In general, I am OK with my music taste. I don’t have a big secret Celine Dion fetish or a deep, abiding love for the musical stylings of Kenny G. Even though my friend made their video, the “comeback” of the New Kids on the Block this year didn’t really have any effect on my playlist. But if I’m in the mood to listen to Michael Jackson all afternoon, do I want the whole world to know? Or if I go into a Neil Halstead barely breathing funk, should anyone passing by know it’s not been a good day? Even stranger would be any old day, when my choices (sometimes governed by whatever comes up in shuffle, sometimes not) could only be described as a bit schizo. So I don’t know. I’ll have to think about whether I’m willing to share my music choices with anyone out there.
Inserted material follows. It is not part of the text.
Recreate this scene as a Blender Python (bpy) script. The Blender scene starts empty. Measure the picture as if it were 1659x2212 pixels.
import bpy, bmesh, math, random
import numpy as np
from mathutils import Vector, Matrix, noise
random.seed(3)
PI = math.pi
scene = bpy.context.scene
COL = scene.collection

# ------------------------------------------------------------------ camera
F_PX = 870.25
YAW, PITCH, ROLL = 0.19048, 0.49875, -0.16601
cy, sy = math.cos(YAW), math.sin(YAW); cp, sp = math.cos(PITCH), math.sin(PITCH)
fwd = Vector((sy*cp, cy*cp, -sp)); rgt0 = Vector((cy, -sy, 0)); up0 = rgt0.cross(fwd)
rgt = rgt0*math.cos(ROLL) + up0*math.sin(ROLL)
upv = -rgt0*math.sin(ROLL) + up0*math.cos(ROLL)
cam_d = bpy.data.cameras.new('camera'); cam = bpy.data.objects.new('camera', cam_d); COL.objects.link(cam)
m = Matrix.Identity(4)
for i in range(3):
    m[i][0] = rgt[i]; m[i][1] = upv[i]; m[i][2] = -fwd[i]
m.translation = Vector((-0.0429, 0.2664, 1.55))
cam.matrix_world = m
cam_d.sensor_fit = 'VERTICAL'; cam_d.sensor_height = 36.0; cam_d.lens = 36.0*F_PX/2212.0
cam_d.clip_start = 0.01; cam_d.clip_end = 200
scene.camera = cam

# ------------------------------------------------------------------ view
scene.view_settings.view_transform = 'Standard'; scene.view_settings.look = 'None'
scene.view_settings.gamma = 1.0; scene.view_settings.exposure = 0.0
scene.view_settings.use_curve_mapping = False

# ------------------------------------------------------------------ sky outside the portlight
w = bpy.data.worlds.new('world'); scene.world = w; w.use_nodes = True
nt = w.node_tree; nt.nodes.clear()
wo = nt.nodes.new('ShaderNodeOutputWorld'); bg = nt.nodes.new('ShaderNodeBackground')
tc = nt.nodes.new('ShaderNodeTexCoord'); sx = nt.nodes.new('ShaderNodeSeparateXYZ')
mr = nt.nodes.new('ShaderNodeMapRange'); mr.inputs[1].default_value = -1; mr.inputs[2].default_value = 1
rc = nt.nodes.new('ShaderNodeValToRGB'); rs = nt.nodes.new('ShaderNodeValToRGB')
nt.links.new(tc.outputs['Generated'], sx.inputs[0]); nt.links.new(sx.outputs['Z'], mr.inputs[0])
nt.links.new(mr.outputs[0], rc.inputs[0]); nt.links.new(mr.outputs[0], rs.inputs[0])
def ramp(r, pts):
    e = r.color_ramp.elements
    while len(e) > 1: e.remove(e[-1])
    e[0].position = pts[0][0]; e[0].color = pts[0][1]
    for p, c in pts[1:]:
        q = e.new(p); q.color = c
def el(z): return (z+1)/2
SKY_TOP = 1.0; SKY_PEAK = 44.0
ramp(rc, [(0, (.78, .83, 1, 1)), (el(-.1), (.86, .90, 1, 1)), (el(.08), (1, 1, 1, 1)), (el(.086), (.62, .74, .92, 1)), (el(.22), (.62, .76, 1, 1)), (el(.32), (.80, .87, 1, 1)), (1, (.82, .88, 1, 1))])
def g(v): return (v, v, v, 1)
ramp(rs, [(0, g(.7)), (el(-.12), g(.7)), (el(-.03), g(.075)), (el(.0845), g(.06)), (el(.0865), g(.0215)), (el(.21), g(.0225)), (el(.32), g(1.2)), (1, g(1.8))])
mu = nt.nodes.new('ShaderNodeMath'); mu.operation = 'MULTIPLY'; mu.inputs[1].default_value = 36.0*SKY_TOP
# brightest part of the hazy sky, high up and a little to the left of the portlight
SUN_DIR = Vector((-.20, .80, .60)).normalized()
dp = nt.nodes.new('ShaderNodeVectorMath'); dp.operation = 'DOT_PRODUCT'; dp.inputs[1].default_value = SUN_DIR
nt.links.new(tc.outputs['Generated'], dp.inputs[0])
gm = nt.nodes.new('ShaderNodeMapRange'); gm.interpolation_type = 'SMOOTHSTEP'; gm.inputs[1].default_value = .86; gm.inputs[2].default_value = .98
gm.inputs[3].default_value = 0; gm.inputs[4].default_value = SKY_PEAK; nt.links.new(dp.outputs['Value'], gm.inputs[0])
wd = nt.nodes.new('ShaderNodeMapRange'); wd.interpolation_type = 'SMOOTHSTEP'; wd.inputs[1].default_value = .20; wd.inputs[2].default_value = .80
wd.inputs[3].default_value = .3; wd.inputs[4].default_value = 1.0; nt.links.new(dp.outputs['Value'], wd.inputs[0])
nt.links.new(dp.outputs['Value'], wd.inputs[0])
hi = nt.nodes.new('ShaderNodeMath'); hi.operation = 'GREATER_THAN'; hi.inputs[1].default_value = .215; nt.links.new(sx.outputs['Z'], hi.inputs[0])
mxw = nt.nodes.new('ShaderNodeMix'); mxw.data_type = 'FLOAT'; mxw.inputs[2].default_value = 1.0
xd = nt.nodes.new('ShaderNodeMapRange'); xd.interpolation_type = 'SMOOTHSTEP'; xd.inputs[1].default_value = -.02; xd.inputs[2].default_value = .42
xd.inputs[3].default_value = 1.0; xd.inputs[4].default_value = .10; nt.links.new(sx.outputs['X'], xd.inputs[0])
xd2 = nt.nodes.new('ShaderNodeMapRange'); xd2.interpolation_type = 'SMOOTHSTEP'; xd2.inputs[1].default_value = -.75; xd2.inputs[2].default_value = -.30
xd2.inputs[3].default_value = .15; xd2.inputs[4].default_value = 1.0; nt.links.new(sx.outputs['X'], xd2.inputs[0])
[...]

I recently posted a ton of photos on Flickr from my little trip to Butte and have gotten lots of feedback, mostly from hardcore fans of the city. It’s been sort of funny. But maybe all of these thoughts about privacy were brought on by this message I received on Flickr:

Dear Mistress Emily,

i hope that i do not overly intrude. i was randomly roving around flicker and happened upon a photo of the M&M cigar store in my good old hometown of Butte so of course had to pop in and see the lovely Lady’s photos and say hello. Not often that you encounter a world class Lady lingering in Butte and documenting the visit. Please be well and take very good care.
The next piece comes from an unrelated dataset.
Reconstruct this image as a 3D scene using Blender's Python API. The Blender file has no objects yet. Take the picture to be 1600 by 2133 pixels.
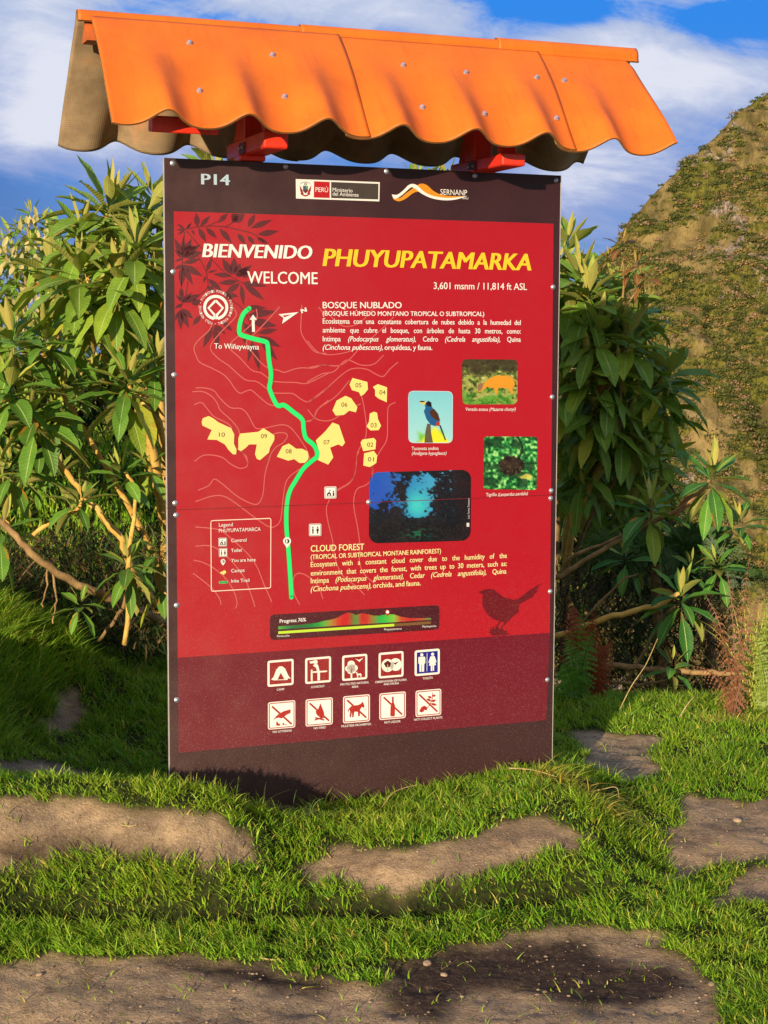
import bpy, math, random
import numpy as np
from mathutils import Vector, Matrix
from mathutils.geometry import tessellate_polygon

SC = bpy.context.scene
COL = SC.collection
rng = np.random.default_rng(7)
random.seed(7)

# ------------------------------------------------------------------ camera
FPX, CX, CY = 3450.0, 800.0, 1066.5          # focal length and centre in pixels of a 1600x2133 frame
S = 1.1708                                    # metres per board unit
EYE = 1.39
r1 = np.array([0.93106799, -0.03384817, 0.3632722])
r2 = np.array([-0.00412692, 0.99464643, 0.10325427])
r1 /= np.linalg.norm(r1); r2 = r2 - r1*(r1@r2); r2 /= np.linalg.norm(r2)
r3 = np.cross(r1, r2)
T0 = np.array([-0.49499031, -0.70801696, 3.89889626])
Zw = -r2
Yw = np.array([0, 0, 1.0]); Yw = Yw - Zw*(Yw@Zw); Yw /= np.linalg.norm(Yw)
Xw = np.cross(Yw, Zw)
RW = np.array([Xw, Yw, Zw])                   # camera axes -> world axes
EYEP = np.array([0, 0, EYE])
cam_d = bpy.data.cameras.new('camera'); cam = bpy.data.objects.new('camera', cam_d); COL.objects.link(cam)
cr, cu, cb = RW@np.array([1., 0, 0]), RW@np.array([0, -1., 0]), RW@np.array([0, 0, -1.])
M = Matrix(((cr[0], cu[0], cb[0], 0), (cr[1], cu[1], cb[1], 0), (cr[2], cu[2], cb[2], EYE), (0, 0, 0, 1)))
cam.matrix_world = M
cam_d.sensor_fit = 'VERTICAL'; cam_d.sensor_height = 36; cam_d.sensor_width = 27
cam_d.lens = 36*FPX/2133.0
cam_d.clip_start = 0.05; cam_d.clip_end = 20000
SC.camera = cam

# ------------------------------------------------------------------ sun, sky, exposure
SUN_AZ, SUN_EL = math.radians(20), math.radians(11)     # az: to the left of straight behind the camera
sdir = Vector((-math.sin(SUN_AZ)*math.cos(SUN_EL), -math.cos(SUN_AZ)*math.cos(SUN_EL), math.sin(SUN_EL)))
sl = bpy.data.lights.new('sun', 'SUN'); so = bpy.data.objects.new('sun', sl); COL.objects.link(so)
sl.energy = 5.0; sl.angle = math.radians(0.5); sl.color = (1.0, 0.85, 0.63)
so.rotation_euler = sdir.to_track_quat('Z', 'Y').to_euler(); so.location = (0, -5, 12)
SC.view_settings.view_transform = 'Standard'; SC.view_settings.look = 'None'
SC.view_settings.exposure = 0.32; SC.view_settings.gamma = 1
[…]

It’s nice enough, but there’s something kind of weird about a total stranger calling you a “world class Lady,” even with the most innocent and honorable of intentions. Right? And hey, I put those pictures up for the world to see. Maybe it’s just the capitalization that weirds me out.

What do you all think? Am I being paranoid? Does anyone really care what music I listen to anyway? Does “world class Lady” seem sort of funky? Does this post have any point?